O Todos Pela Educação, também contrário à medida, indica que ela pode significar uma transferência anual de R$12,8 bi da rede pública a escolas privadas (sem fins lucrativos), se for integralmente utilizada. Falta olhar pelo outro lado: na mesma medida em que receber menos recursos, a rede pública também terá que arcar com menos custos, pois os alunos que forem à rede privada deixarão de frequentar a pública. Há um argumento alocativo relevante aí: isso poderá significar mais dinheiro para municípios mais ricos e menos para municípios mais pobres (nos quais, afinal, não existem escolas filantrópicas, confessionais e do Sistema S).

Há sim riscos ligados ao financiamento público de escolas privadas: elas podem servir de fachada para a doutrinação religiosa; ou podem ser apenas mais um canal de transferência de recursos públicos para interesses privados.
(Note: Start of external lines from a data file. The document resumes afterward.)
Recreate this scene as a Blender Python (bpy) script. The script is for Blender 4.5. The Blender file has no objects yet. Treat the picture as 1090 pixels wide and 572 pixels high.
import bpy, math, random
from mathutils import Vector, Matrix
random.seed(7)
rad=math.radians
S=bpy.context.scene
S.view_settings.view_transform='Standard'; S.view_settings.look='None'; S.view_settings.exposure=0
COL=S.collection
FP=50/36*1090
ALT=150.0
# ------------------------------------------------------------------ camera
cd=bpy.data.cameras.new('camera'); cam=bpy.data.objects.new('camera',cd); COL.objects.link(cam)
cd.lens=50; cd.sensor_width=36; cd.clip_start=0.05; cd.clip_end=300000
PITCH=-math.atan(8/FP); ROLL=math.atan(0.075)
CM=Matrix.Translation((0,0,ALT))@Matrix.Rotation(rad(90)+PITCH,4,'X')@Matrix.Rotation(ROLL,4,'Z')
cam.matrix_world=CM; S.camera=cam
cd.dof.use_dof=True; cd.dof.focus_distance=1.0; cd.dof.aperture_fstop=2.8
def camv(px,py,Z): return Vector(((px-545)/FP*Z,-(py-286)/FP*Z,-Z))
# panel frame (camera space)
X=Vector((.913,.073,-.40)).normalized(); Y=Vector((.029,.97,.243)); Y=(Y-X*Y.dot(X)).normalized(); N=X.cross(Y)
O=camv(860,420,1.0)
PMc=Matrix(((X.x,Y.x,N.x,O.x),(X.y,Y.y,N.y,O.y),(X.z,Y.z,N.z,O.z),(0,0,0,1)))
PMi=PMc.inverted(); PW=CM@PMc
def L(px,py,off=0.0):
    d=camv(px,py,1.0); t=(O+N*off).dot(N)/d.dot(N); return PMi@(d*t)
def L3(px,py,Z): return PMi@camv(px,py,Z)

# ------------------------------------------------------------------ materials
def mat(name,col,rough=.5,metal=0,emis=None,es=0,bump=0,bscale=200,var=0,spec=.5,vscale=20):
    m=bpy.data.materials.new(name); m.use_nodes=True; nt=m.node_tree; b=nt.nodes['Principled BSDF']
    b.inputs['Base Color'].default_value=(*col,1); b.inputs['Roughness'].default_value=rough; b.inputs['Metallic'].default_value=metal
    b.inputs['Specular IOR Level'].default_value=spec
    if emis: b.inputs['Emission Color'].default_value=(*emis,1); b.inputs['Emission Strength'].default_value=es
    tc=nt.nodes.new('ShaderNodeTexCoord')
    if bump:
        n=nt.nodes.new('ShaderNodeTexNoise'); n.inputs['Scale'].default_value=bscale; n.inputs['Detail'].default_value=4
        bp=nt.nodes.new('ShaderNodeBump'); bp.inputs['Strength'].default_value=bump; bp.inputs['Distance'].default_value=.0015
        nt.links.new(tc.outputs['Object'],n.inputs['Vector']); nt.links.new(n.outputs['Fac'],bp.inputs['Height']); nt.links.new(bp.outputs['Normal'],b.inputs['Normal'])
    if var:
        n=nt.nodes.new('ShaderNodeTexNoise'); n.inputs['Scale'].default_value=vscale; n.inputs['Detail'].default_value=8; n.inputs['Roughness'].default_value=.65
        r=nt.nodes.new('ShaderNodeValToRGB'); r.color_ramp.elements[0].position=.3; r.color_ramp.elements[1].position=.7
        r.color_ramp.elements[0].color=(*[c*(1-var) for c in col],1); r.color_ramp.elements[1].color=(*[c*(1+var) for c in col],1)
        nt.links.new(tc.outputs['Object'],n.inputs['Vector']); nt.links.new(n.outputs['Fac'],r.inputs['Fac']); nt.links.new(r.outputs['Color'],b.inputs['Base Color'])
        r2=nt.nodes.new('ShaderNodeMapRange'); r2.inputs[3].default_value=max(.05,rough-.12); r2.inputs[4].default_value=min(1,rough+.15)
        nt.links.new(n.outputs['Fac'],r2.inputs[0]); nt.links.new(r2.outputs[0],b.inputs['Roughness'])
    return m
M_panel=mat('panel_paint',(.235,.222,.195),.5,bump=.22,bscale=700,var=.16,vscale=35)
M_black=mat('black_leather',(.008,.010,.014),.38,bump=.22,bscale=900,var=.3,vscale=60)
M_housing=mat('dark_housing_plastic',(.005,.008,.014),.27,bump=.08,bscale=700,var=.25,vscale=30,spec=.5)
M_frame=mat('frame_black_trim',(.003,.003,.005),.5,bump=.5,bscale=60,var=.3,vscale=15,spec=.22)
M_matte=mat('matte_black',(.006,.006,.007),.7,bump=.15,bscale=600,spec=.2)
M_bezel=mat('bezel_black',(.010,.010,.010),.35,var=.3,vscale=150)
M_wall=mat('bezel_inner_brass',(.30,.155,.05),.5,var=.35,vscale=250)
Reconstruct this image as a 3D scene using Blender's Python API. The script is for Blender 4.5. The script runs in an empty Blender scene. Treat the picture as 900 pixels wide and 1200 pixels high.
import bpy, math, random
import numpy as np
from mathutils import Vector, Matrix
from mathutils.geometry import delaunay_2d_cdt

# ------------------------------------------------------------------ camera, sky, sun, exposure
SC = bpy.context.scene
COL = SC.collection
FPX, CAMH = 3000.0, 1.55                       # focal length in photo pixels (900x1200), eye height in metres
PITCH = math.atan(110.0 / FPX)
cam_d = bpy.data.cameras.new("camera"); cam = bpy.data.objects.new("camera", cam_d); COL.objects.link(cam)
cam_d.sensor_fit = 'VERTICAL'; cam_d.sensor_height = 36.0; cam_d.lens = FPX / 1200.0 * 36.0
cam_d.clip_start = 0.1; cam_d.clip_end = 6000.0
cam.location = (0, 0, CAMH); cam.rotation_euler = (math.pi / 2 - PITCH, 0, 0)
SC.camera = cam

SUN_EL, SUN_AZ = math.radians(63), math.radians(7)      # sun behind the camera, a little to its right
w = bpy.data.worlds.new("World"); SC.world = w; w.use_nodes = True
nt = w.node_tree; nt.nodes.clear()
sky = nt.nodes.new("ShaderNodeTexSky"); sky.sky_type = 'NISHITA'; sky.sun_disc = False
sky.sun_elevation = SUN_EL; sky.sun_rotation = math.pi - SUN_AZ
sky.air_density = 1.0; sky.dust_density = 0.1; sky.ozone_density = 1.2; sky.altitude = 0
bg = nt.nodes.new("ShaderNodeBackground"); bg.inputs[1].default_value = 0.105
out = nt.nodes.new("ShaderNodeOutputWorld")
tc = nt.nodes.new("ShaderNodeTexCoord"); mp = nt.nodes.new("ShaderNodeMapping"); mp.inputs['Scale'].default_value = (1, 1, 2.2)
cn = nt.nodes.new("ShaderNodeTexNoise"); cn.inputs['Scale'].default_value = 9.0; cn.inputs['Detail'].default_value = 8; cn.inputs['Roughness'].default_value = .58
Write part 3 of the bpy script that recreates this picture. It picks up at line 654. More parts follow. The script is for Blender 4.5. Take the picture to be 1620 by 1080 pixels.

Garantir que as instituições contempladas com verbas públicas entreguem resultados bons e se pautem de maneira ética diz respeito às regras e aos contratos que cada município ou estado estabelecer. Na busca pelo lucro, a empresa privada pode lesar trabalhadores e consumidores. Via de regra, o melhor remédio para isso é a concorrência, com a regulamentação tendo importância crescente quão mais próximo do monopólio for o setor.

Da mesma forma, há os riscos ligados à gestão pública da educação, que conhecemos tão bem: professores e diretores desmotivados, que faltam com frequência, descaso completo com o resultado dos alunos. É inegável também que, assim como temem a doutrinação religiosa, a doutrinação política pode ocorrer na rede pública. Assim como nada disso prova que o ensino público é necessariamente ruim (as escolas de Sobral no Ceará e em diversas outras cidades estão para aí mostrar que é possível ter gestão pública de qualidade mesmo em meio à condições materiais pobres), os possíveis abusos do ensino privado não o desqualificam.

Alguns dos temores dos opositores da medida estão contemplados no próprio texto aprovado para o Fundeb. Há receio quanto à qualidade do ensino nas instituições privadas? Pois o texto obriga que esses estudantes prestem os exames do sistema nacional de avaliação da educação básica e demonstrem resultados satisfatórios nessas avaliações. Há o temor de que o colégio privado cobre muito mais do que o estatal? Isso também está respondido: o gasto por aluno pago pelo Fundeb na rede privada não poderá ser superior ao gasto por aluno da rede pública na mesma modalidade.

Se os oponentes da política acreditam que ela leva a má alocação de recursos (ou seja, que o mesmo montante aplicada na rede estatal geraria mais resultados educacionais), deveriam apresentar evidências nessa direção. Ao contrário, a experiência de outros países tem sido justamente que as charter schools – incipientes no Brasil, e que poderiam se beneficiar do Fundeb – conseguem melhores resultados do que a rede estatal. É o caso da rede Success Academy, de Nova York, que tem levado alunos de baixa renda e de minorias a notas espetaculares, melhores inclusive do que as de muitas escolas com alunos de renda mais alta. Escolas que buscam excelência, recebem recursos públicos e têm gestão privada.

Há polêmicas acaloradas sobre por que algumas escolas charter conseguem resultados tão bons. E é excelente que eles ocorram. Com mais variedade de abordagens – e lembrando que poderá ser alocado no máximo para 10% das matrículas públicas -, temos mais capacidade de experimentar e descobrir o que funciona melhor em que casos, como e quando. Algo similar já ocorre na Saúde: o SUS paga atendimento nas Santas Casas. Está nas mãos do gestor público decidir se o ensino em sua região se beneficiaria de vagas em instituições privadas.

O novo Fundeb é um avanço com relação ao anterior: mais recursos para a educação infantil, seleção de diretores com critérios mais técnicos e outras mudanças darão ao Brasil ferramentas para, quem sabe, avançar nesse campo tão negligenciado. A possibilidade de financiar escolas privadas que sirvam ao ensino de jovens originalmente da rede pública não deveria ser descartada de antemão. Merece ser julgada por seus resultados. Público ou privado, o foco tem que ser no aluno.